Je suis accepté par les Navajos au point de me voir confier la tâche de berger. Une famille me conduit au cœur d’une forêt de pins et de genévriers rabougris où je vais loger dans un hoggan. Un repas de maïs, de haricots et de courges, les légumes traditionnels des Indiens, précède un « briefing » sommaire sur mes fonctions et la façon de les mener à bien. Puis ces braves gens m’abandonnent à mon sort avec un cheval que je suis censé monter pour garder un troupeau de quelque deux cents moutons… Après tout, pourquoi ne pas essayer ? Les défis ne m’effraient pas !

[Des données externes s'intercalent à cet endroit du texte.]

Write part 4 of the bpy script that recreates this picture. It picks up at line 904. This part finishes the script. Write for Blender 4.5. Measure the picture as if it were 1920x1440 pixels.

Mais les moutons ont vite compris à qui ils ont affaire et se chargent de me rendre chèvre. Une dizaine des ces bestiaux réputés un peu stupides se détachent du troupeau et font mine de s’esquiver, sur quoi je dirige mon cheval dans leur direction. À peine les ai-je remis dans le droit chemin qu’un autre groupe prend la poudre d’escampette… À la fin de la journée, j’ai ramené tous mes moutons mais je suis fourbu. Le lendemain, le vent se lève, la température chute brusquement et en peu de temps, une tempête de neige, véritable blizzard, m’empêche de voir à plus de dix mètres. Je ne sais par quel miracle je réussis à ramener mon troupeau au bercail. C’est surtout que les bêtes n’ont plus du tout envie de faire l’école buissonnière et préfèrent s’abriter ! Cette aventure marque le terme de ma carrière de berger : ma vocation n’est pas de m’occuper des animaux. Mes amours, ce sont les plantes.


[1] Elles servent à préparer des soupes en Amérique centrale.

[2] Église des indigènes d’Amérique.